When Simoni was on top of his game he got to demand whatever he wanted. Back in the days when the UCI were still playing around with the idea of weight limits, Simoni demanded the lightest frame he could have to tackle the 2003 Giro. Aluminum was still the choix du jour and Cannondale’s Optimo tubing was the best you could get. They built him up a small frame using their new proprietary Alcoa aluminum tubing with oversized diameters for strength, and it was finished off with no paint or clear coat. The bike he rode in the 2003 Giro would eventually become the CAAD 7 Optimo road frame. Also notice the Fizik saddle (which they kept a cover over for most of the tour), the first time that saddle was seen, and the SI Hollowgram cranks (with a 38 X 28 ratio to get over the Zoncolan). There was a lot of goodness on this bike that is still around today.



3. The BMC Pro Machine SLC01 / Team Phonak and BMC

It has to be said, in pictures this frame never really did it for me, but man when you see this thing in the flesh you really start to appreciate the design and engineering that went into it. The tubing shapes, skeleton rear end and the angles make it feel architectural. It was the first bike I saw with a completely flat top tube and tubes that flipped shape and dimensions as they ran down the length of the bike. The only thing that isn’t carbon on the frame is the bottom bracket casing. Coupled with beautiful and minimal Swiss graphics and a paint design that perfectly picks out the lines of the frame, this is a bike to remember. The other nice touch was the mix between matte and gloss finishes, with the gloss only being added to the paint areas, making the white on the front end and bottom bracket area really shine. One thing that I would rather forget is the wonderful tagline found in the Swiss edition of their 2009 product catalogue: “It is 100% seduction, where the high pulse is yours for free“, indeed.
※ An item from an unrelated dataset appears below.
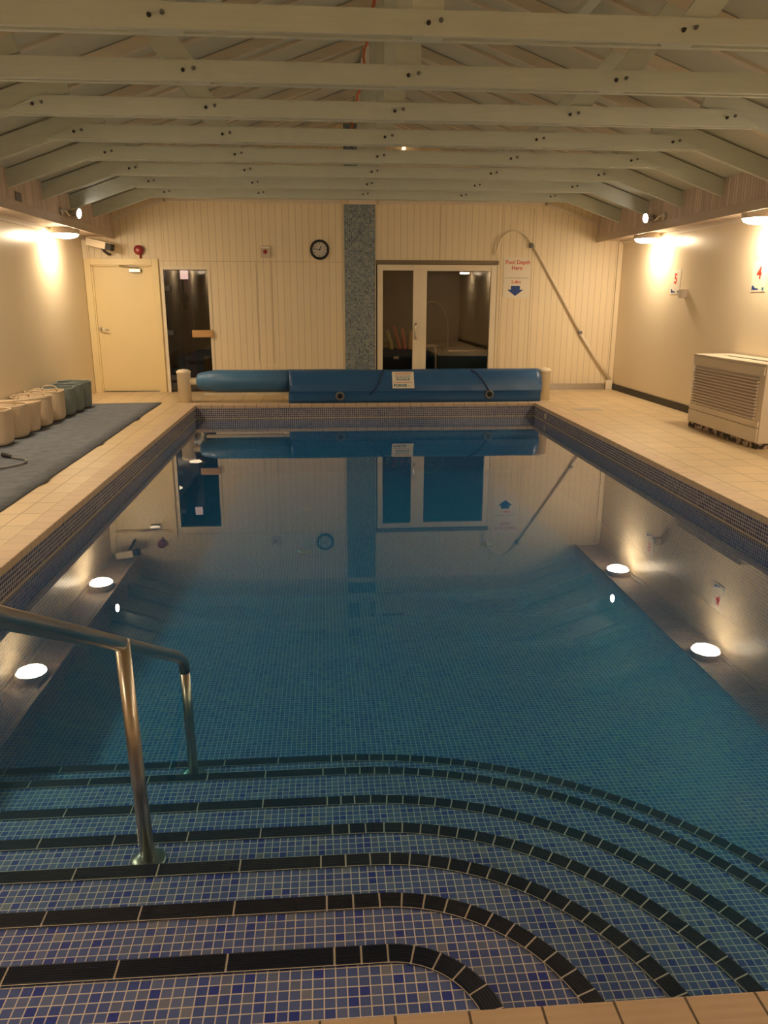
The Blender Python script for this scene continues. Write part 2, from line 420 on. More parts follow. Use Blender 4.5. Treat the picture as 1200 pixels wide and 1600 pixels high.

4. The Look 595 / Team Crédit Agricole

Not the first white bike we ever saw, but the one that triggered the current trend. Just when everything was getting to the point of, “no paint please, it is carbon and I must show it to the world”, Look covered the whole frame in white paint. Lovely. Not only that, they dispensed with the seat post as well, and decided to make it part of the frame, something they had been doing on their track frames for awhile. Look claims that it was the first frame to use Nano Tube technology, and this coupled with them being experts in lugged construction made this if not one of the lightest frames (just over 1000 grams uncut, but then you don’t need a seatpost), certainly one of the most solid. Also at a time when tubing was getting larger and more shaped, they kept the design refreshingly simple with a slightly elliptical top tube and boxed seat tube, producing a bike that looks pretty timeless and sophisticated. There is a rumor that Thor refused to give his up when he moved to Cervelo, and has a couple in his garage. That I can believe.



5. The Eddy Merckx Team SC / Team Lotto and Domo Frites

The only frame that Bicycling magazine ever gave a perfect score. A phenomenal all-around race frame with wins in the cobbled classics with Johan Museeuw and Van Petegam on board, to mountaintop finishes in the Alps with Richard Virenque. The design leaves a lot of clearance up front for the different tire and rim options for the classics, and a longer top tube (by 1cm) than the seat tube makes handling on the “rough” surfaces of Northern Europe a lot easier. I have seen a build of this frame with Campy record and Zipp 202 wheels that came in at 6KG/13.2lbs, which is light enough for anyone (although some of the carbon parts would probably not survive a racing season). This frame is now in the realm of being collectible.

Categories: Classic / Rides

  1. I still want that 595! It didn’t fit in Santa’s sleigh this year. Maybe next year if he can still find one in white.

  2. Yeah I can’t see the 595 ever loosing its appeal

  3. I’m super hot for the Ritte Bosberg now. I haven’t seen a frame that hot in years!


  4. Boom! That is absolutely beautiful. The nicest paint job. Thanks for pointing it my way. I feel a post coming on.